I had this picture on my fridge in Tanzania. Nearly every time I opened the door, I placed my hand on this picture. I love this picture because those are babies who had just arrived to something new- and then they grew and grew and grew. I love their smiles and I love remembering some of the cute little kid-ness that has gone now out of my big teens. They each changed and learned so much while we were there. We all did. We celebrated and struggled. There was faith. And there was question.
While I went in and out of the fridge, making dinner, packing lunches, refilling my coconut water I found just touching this picture to be like a battle cry: “we are pressing on toward victory”. Now as I glance up at it frequently, above my desk in our new home, it again serves as a marker. A reminder of how far we have come and an evidence of some truths:
We are better, stronger, more-alive because of each “YES”.
We continue on, out of a miracle-seeking hope for full healing.
We are stronger as 9!
Sharing those mantras feels good. In fact, especially on our journey in adoption, my primary focus tends to be on these very true truths. Today, reflecting back on the five years since we became forever 9, I realize this year has added a new and healthy layer to our story truths. We’ve learned to grieve what was lost to make our family. As a discipline, this has been a more difficult practice for me to lean toward. Maybe because there can be lies attached to the idea grief. I have twisted it to believe the hope, progress and redemption are not honored if I let my heart remember the loss.
This Jesus-denying lie simply does not acknowledge or appreciate that the Lord, of all people who ever walked the Earth, was CERTAIN of full redemption AND wept at the pain of the process. He grieved over the pain of Lazarus in the grave. He pleaded in struggle in the garden before His own crucifixion. To deny his grief in these moments is to reject that His ministry required loss. To believe that hope is void of grief is to say that it is also void of sacrifice. Jesus lived perfectly in the tension of both. Grief over brokenness and Hope in full restoration
I want all 7 of my children to have a story of redemption. A testimony of powerful healing. A gift of empathy for others. I’m slowly awakening to an idea that none of these concepts are remotely possible if they have not experienced loss AND clearly known their own loss to be acknowledged. For 3, especially, my loss does not come close to theirs. I got to do a lot of choosing in all this adoption business. They got to do exactly none. I (sometimes too freely) express my anger, make efforts toward healing, take responsibility for my role. They face an intense internal struggle to simply believe the loss wasn’t their fault, that they’ll still be valued should they question or doubt or wonder what might have been. While I try not to diminish this gap, I can lead. I can show a practice of grief, acknowledging pain, asking for forgiveness when I react to grief inappropriately, offering grace when others do. I can, by my own willingness to try, give permission to reflect on loss and remember what was or could have been. I can help make allowances for the very real spaces where grief and joy swirl together. The sacred space where hope shines brightest because of the dark back-drop of pain.

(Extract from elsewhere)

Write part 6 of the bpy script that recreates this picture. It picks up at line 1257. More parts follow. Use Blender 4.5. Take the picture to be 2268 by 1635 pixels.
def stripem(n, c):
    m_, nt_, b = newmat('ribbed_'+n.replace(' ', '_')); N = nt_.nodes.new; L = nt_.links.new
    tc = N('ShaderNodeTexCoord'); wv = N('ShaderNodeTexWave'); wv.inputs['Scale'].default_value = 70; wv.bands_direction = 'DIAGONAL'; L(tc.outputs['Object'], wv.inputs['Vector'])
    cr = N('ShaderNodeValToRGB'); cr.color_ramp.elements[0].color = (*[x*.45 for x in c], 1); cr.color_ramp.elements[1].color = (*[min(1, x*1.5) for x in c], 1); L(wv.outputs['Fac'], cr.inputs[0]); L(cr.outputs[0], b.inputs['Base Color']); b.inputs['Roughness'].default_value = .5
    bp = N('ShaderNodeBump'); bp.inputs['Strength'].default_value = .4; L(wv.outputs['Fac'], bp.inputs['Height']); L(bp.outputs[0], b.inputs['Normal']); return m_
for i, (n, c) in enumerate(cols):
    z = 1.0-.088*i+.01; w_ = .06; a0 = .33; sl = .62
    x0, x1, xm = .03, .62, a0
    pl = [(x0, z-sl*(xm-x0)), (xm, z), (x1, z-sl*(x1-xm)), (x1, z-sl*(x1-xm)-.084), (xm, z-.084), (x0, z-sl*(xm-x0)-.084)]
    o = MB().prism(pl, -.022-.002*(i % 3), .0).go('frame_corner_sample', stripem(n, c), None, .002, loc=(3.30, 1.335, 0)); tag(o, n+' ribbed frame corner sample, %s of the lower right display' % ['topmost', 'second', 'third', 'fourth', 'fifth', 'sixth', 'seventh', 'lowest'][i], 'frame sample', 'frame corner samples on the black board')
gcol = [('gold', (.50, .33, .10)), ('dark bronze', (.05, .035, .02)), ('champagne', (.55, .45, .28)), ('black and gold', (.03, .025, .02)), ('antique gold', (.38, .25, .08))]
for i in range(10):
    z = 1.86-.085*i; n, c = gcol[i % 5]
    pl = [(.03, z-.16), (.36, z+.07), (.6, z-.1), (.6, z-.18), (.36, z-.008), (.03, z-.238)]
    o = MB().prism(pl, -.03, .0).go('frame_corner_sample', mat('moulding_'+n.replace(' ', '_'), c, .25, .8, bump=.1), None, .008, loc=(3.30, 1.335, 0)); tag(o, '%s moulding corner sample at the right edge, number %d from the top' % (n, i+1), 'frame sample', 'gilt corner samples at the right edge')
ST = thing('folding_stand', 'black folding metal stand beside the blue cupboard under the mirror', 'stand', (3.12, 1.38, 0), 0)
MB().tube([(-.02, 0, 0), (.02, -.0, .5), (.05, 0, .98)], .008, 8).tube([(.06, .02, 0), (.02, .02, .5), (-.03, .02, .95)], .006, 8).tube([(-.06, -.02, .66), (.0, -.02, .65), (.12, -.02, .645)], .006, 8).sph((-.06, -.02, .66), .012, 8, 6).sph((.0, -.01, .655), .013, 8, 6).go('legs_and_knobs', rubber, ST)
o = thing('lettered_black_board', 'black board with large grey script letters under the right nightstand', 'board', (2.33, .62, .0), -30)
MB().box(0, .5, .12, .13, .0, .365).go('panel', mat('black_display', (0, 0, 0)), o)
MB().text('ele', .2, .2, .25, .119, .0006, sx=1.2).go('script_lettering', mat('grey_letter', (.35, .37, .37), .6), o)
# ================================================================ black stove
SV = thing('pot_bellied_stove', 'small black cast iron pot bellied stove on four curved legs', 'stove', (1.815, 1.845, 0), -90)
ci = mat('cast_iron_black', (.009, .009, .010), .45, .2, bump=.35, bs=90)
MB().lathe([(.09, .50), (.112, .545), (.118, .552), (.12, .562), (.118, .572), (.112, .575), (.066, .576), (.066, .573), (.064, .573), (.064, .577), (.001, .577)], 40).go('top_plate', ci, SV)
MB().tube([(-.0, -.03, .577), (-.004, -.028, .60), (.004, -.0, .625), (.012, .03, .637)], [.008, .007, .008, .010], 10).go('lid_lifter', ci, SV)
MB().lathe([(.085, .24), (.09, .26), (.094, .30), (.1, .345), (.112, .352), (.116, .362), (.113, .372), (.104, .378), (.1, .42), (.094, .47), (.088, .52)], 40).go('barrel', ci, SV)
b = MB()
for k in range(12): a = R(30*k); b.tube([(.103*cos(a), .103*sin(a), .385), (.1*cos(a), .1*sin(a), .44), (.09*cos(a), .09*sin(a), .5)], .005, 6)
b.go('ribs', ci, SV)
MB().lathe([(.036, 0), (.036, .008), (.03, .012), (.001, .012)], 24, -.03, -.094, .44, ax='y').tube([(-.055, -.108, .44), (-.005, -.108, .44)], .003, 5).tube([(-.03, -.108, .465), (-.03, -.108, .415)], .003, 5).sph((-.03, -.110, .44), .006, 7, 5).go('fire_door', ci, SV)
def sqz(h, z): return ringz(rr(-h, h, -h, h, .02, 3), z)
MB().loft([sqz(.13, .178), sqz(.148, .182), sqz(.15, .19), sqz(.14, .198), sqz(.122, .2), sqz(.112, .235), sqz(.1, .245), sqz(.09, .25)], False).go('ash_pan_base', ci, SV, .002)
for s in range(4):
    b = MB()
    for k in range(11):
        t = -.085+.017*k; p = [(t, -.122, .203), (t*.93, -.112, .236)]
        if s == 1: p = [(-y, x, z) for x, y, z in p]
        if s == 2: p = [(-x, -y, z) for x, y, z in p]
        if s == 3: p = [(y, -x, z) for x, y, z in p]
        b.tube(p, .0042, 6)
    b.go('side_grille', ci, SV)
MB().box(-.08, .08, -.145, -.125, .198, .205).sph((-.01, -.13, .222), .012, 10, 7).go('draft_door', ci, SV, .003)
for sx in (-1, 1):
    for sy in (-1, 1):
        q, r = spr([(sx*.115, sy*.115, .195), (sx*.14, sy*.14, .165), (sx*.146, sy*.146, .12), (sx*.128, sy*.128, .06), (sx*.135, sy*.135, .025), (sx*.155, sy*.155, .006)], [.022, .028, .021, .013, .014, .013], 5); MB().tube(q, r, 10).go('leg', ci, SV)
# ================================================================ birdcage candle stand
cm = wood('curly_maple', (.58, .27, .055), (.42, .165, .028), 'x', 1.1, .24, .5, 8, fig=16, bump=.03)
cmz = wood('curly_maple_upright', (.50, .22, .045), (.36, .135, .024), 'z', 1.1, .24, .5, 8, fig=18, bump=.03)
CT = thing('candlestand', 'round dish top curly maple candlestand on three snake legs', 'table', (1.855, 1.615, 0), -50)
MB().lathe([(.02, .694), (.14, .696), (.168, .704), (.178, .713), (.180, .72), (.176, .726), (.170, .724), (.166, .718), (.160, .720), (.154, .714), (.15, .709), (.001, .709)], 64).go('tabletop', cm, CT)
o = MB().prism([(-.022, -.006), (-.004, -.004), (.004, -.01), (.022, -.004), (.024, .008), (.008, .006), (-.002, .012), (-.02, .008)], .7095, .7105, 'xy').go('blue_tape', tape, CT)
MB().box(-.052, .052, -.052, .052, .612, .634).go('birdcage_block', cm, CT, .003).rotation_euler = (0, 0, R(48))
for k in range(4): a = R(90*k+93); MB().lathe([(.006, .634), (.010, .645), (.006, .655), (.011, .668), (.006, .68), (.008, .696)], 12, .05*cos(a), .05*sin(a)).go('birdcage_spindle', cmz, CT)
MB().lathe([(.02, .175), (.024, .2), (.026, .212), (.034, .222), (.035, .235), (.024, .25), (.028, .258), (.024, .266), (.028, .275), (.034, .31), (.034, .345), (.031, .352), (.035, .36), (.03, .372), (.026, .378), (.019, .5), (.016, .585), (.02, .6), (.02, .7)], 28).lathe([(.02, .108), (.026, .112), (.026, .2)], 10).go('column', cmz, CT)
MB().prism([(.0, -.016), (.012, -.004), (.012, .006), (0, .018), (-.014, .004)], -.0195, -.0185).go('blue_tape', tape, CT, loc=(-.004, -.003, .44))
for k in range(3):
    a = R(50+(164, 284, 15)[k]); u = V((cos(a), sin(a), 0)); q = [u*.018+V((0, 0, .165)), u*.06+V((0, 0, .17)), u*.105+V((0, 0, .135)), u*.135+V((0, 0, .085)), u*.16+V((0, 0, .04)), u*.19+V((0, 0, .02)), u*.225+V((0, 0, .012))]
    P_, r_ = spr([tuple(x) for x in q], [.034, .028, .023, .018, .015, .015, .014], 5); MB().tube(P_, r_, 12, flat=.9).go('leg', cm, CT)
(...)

As a first step, this year I’ve taken some time to remember and to share with my family some memories of “before”. The Lord used this little blog to give me space to think both about what we were and what we might have been. There was a time on these virtual pages when the writing was simple because it reflected a simpler life. There was an innocence and naivety to those early days of parenting. And there was a propensity toward FUN and humor that seems to have diminished over time. Joy, then, often came without work or choosing. It just was. We hunted sticks and decorated pumpkins. We laughed at the funny things they said (which I had time to write down). We doted when they finished puzzles quickly and read together, book after book.

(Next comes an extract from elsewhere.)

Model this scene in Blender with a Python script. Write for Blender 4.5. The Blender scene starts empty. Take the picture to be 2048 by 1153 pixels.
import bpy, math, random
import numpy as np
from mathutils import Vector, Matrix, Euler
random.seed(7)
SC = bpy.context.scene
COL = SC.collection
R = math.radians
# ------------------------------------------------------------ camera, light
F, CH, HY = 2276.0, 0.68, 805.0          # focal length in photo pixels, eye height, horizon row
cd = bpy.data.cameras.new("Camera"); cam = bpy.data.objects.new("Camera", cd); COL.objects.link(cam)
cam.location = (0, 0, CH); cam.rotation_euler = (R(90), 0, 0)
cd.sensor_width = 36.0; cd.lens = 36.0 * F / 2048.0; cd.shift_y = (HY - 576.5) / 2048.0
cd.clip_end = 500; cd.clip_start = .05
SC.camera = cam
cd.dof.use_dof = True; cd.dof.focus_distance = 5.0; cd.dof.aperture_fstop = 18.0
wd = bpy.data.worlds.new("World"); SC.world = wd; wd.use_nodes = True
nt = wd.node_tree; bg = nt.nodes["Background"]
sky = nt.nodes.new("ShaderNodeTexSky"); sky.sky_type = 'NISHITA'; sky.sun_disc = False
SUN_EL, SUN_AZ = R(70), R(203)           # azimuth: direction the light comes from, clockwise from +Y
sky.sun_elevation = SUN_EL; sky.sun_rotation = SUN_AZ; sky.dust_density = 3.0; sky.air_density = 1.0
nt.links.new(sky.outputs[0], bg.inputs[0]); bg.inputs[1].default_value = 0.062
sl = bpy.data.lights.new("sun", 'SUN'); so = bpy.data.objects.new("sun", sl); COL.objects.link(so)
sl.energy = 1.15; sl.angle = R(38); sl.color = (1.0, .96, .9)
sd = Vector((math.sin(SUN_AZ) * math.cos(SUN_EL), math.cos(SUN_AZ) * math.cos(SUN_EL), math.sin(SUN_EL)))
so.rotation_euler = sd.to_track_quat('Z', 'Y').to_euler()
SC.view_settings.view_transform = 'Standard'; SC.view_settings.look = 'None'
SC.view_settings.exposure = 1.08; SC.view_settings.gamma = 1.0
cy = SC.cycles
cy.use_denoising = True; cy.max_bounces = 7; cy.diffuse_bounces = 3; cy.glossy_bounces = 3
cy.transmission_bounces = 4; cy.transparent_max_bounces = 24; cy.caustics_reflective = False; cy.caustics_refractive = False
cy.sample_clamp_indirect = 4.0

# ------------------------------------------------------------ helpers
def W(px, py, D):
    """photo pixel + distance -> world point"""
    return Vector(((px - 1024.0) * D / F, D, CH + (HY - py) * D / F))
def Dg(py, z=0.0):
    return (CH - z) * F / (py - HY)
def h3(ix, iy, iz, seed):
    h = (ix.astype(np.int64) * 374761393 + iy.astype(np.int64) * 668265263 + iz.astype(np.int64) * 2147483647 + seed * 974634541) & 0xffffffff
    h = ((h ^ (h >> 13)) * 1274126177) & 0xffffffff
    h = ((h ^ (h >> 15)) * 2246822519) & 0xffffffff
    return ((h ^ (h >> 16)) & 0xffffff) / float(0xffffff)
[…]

Some innocence is naturally washed away with age. But the experiences of our last ten years- caregiving, adopting, world travel and transition- seem to have aged us in warp-speed. I am deeply grateful for the new awareness this age has provided. I’m forever changed by a deeper sense of humility and responsibility. I have a resilience of faith. I know, love and trust people I never would have before. We have new awareness of the needs of others and new opportunities to help. And we also developed new and necessary personal boundaries in relationships. We pulled some people closer and had to release any responsibility in relationship with others. Those are good, healthy, redemptive outcomes of our journey. Yet, those impactful changes also came with cost and sacrifice, with pain. And some days there are some of those sacrifices I long to un-make. And I think others do, too.
Right there. There is grief. There must be.
Slowly, I’m learning a declaration of thanksgiving that can only rise from a preamble of loss. I can declare thanksgiving in all things, even times I couldn’t read with my 7th child or we couldn’t go on as many random adventures, or I didn’t know a deep struggle of a heart because there were just SO MANY PEOPLE to see. Thankful, not because I’m so thrilled, but because the recognition and grief over what was lost magnifies the dependence we’ve grown in. We know Jesus more fully. We’ve gained a front row seat to His miracles.
Just like the faces from that photo have grown. So have we.